Joaquin Phoenix plays the town sheriff, a soft-spoken wife guy named Joe Cross, who we meet out in the desert one night watching YouTube videos about how to convince your wife to have a baby. He's interrupted by cops from the neighboring town, who demand he put on a mask since he's technically crossed the border.

It is May 2020, and everyone is a little on edge. Joe, frustrated by the hysterical commitment to mandates from nowhere, finds himself the unofficial spokesperson for the right to go unmasked. He pits himself against the slick local mayor Ted Garcia (Pedro Pascal), who is up for reelection, in the pocket of big tech and ready to exploit his single fatherhood for political gain. At home, Joe's mother-in-law Dawn (Deirdre O'Connell) spends all day consuming internet conspiracy theories, while his wife Louise (a criminally underused Emma Stone) works on crafts and nurses unspoken traumas.

Joe's eagerness to take on Ted isn't just about masking. Years ago, Ted dated his now-wife, a story that will be twisted into rape and grooming accusations. Caricatures and stereotypes are everywhere in "Eddington," but in this world it feels like the women are especially underwritten - they are kooks, victims, zealots and the ones who push fragile men to the brink. But in "Eddington," all the conspiracies are real and ordinary people are all susceptible to the madness.

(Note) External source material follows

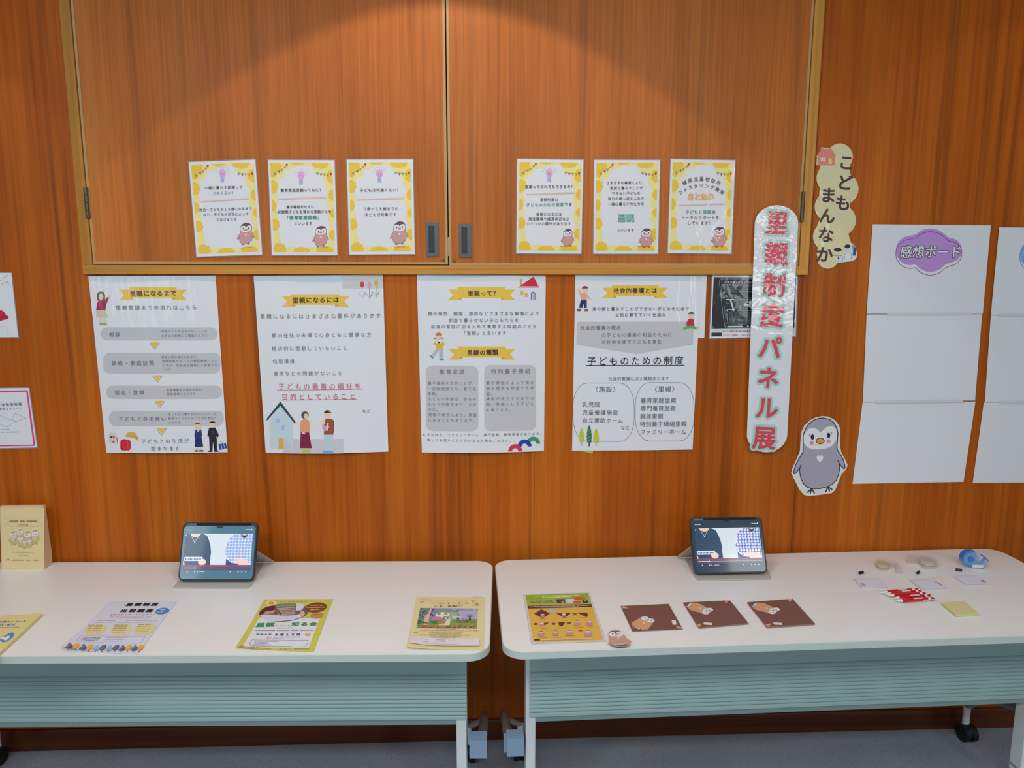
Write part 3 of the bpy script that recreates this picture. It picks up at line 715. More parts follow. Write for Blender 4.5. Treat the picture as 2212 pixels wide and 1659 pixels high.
for t, b, y in (('養子縁組を目的とせず、',552,985),('一定期間預かり、育てる',552,1031),('里親。',238,1074),('子どもの年齢は、赤ちゃ',554,1118),('んから中高生まで、さま',554,1163),('ざま。',240,1206),('実親の状況により、家庭',556,1251),('に戻ることもあります。',556,1296)): s.text(t, 132 if y < 1200 else 136, y, b, y-1, T3, k=.85)
for t, b, y in (('養子縁組によって実の',1046,979),('親子関係を希望する家',1046,1024),('庭。',714,1075),('縁組が成立するまでの',1046,1113),('間、里親として子ども',1046,1160),('を育てます。',866,1206)): s.text(t, 628, y+1, b, y-1, T3, k=.76)
s.text('※そのほか、ファミリーホーム、専門里親、親族里親があります。', 90,1420,1122,1411, T3, k=.8); s.text('詳しくお知りになりたい方はお尋ねください。', 126,1463,860,1464, T3, k=.8)
for cx, cy, c in ((1034,1486,(60,156,112)), (960,1508,(30,60,170)), (880,1546,(222,50,70))):
    P = [(cx+60*math.cos(R(a)), cy-60*math.sin(R(a))+8) for a in range(0, 181, 15)]+[(cx+26*math.cos(R(a)), cy-26*math.sin(R(a))+8) for a in range(180, -1, -15)]
    s.poly(P, c); s.part('printed_rainbow')
s.done()

v4 = (1220, 580, 310/1224)
s = wall_sheet('blank_sheet', 'plain white sheet showing behind the right edge of the rightmost large poster', 'paper', [(700,56),(1212,58),(1190,592),(690,592)], 0.20, 0.21, v4, y=-0.0018, mat=P_LAM, thick=0.0003); s.done()
st = wall_sheet('sticky_note', 'small green note peeking out under the foot of the rightmost large poster', 'note', [(140,1480),(256,1500),(236,1580),(96,1546)], 0.045, 0.03, v4, y=-0.0020, mat=P_PAPER, paper=(170, 214, 120), thick=0.0004); st.done()
s = poster('large poster with a waving boy, long black underlined headline and three trees', [(90,54),(1162,60),(1090,1544),(62,1554)], v4, 0.004)
s.poly([(90,54),(1162,60),(1160,104),(88,98)], (214, 228, 240)); s.part('header_strip')
ribbon(s, 318,144,880,234, 402,800, 20); s.text('社会的養護とは', 412,190,788,188, (44,40,40), off=.02, res=2)
s.ell(172,184,25,28,SKIN); s.ell(172,172,27,22,(150,56,50), a0=180, a1=360); s.poly([(110,180),(128,176),(136,206),(184,210),(218,256),(212,266),(190,240),(190,272),(138,272),(134,232)], (240, 176, 150)); s.ell(120,184,12,12,SKIN); s.ell(222,268,9,9,SKIN)
s.poly([(136,272),(188,272),(188,336),(164,336),(160,300),(150,336),(122,332)], (34, 44, 96)); s.rrect(104,344,140,364,8,(150,70,56)); s.rrect(166,346,202,364,8,(150,70,56)); s.part('printed_boy')
s.text('実の親と暮らすことができない子どもを社会で', 232,345,1064,343, (80,78,84), k=.86, off=.01); s.text('公的に育てていく仕組み', 428,398,864,396, (80,78,84), k=.86, off=.01)
s.poly([(102,456),(1096,454),(1094,648),(610,730),(98,652)], (206, 206, 208)); s.part('grey_arrow_box')
s.ell(1079,402,25,28,SKIN); s.ell(1079,390,26,18,(90,64,60), a0=180, a1=360); s.poly([(1056,430),(1096,430),(1106,490),(1040,490),(1036,468)], (206, 36, 50)); s.poly([(1040,490),(1098,490),(1134,504),(1128,524),(1068,514),(1000,528),(998,508)], (96, 180, 120)); s.ell(1002,512,9,17,(236,200,160)); s.ell(1128,512,10,17,(236,200,160),20); s.part('printed_child')
T4 = (100, 100, 104)
s.text('社会的養護の理念', 132,508,480,506, T4, k=.92); s.text('①子どもの最善の利益のために', 310,569,918,566, T4, k=.88); s.text('②社会全体で子どもを育む', 310,628,830,625, T4, k=.88)
s.text('子どものための制度', 182,792,1020,784, (34,34,40), k=.86, off=.01, res=2); s.line([(180,829),(1018,828)],6,(30,30,36)); s.part('underline')
s.text('社会的養護には2種類あります', 370,942,892,939, (116,116,120), k=.96)
s.rrect(70,978,592,1474,120,None,3.5,(120,116,120),ry=200); s.part('rounded_outline'); s.rrect(600,974,1102,1470,120,None,3.5,(120,116,120),ry=200); s.part('rounded_outline')
s.text('〈施設〉', 228,1032,466,1030, (80,80,84)); s.text('〈里親〉', 734,1030,968,1028, (80,80,84))
for t, a, b, y in (('乳児院',146,302,1160),('児童養護施設',146,456,1229),('自立援助ホーム',146,500,1296)): s.text(t, a, y, b, y, (84,84,88))
s.text('など', 474,1357,556,1356, T4)
for t, a, b, y in (('養育家庭里親',644,950,1126),('専門養育里親',644,946,1193),('親族里親',640,840,1262),('特別養子縁組里親',638,1040,1327),('ファミリーホーム',638,1036,1394)): s.text(t, a, y, b, y-1, (84,84,88), k=.98)
for x, y0, y1, w_, c, g in ((144,1354,1480,23,(206,208,66),(190,190,196)), (208,1332,1484,22,(44,120,84),(60,60,70)), (267,1358,1486,26,(206,208,66),(190,190,196))):
    s.rect(x-5,y1-10,x+5,y1+32,g); s.poly([(x,y0),(x+w_*.7,y0+40),(x+w_,y0+95),(x+w_*.8,y1),(x-w_*.8,y1),(x-w_,y0+95),(x-w_*.7,y0+40)], c)
    s.part('printed_tree')
for y in (1380,1410,1440,1465): s.line([(192,y+12),(222,y-12)],3,(190,214,170))
s.done()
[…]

In fact, insanity is just an inevitability no matter how well-intentioned one starts out, whether that's the woke-curious teen rattled by rejection, or the loyal deputy Guy (Luke Grimes) who is suddenly more than happy to accuse a colleague of murder. Louise will also be swayed by a floppy-haired internet guru, a cult-like leader played with perfect swagger by Austin Butler.

The problem with an anarchic satire like "Eddington," in theaters Friday, is that any criticism could easily be dismissed with a "that's the point" counterargument. And yet there is very little to be learned in this silo of provocations that, like all Aster movies, escalates until the movie is over.

There are moments of humor and wit, too, as well as expertly built tension and release. "Eddington" is not incompetently done or unwatchable (the cast and the director kind of guarantee that); it just doesn't feel a whole of anything other than a cinematic expression of broken brains.

Five years after we just went through (at least a lot of) this, "Eddington" somehow seems both too late and too soon, especially when it offers so little wisdom or insight beyond a vision of hopelessness. I wonder what world Aster thought he'd be releasing this film into. Maybe one that was better, not cosmically worse.

It's possible "Eddington" will age well. Perhaps it's the kind of movie that future Gen Alpha cinephiles will point to as being ahead of its time, a work that was woefully misunderstood by head-in-the-sand critics who didn't see that it was 2025's answer to the prescient paranoia cinema of the 1970s.

Not to sound like the studio boss in "Sullivan's Travels," trying to get the filmmaker with big issues on the mind to make a dumb comedy, but right now, "Eddington" feels like the last thing any of us need.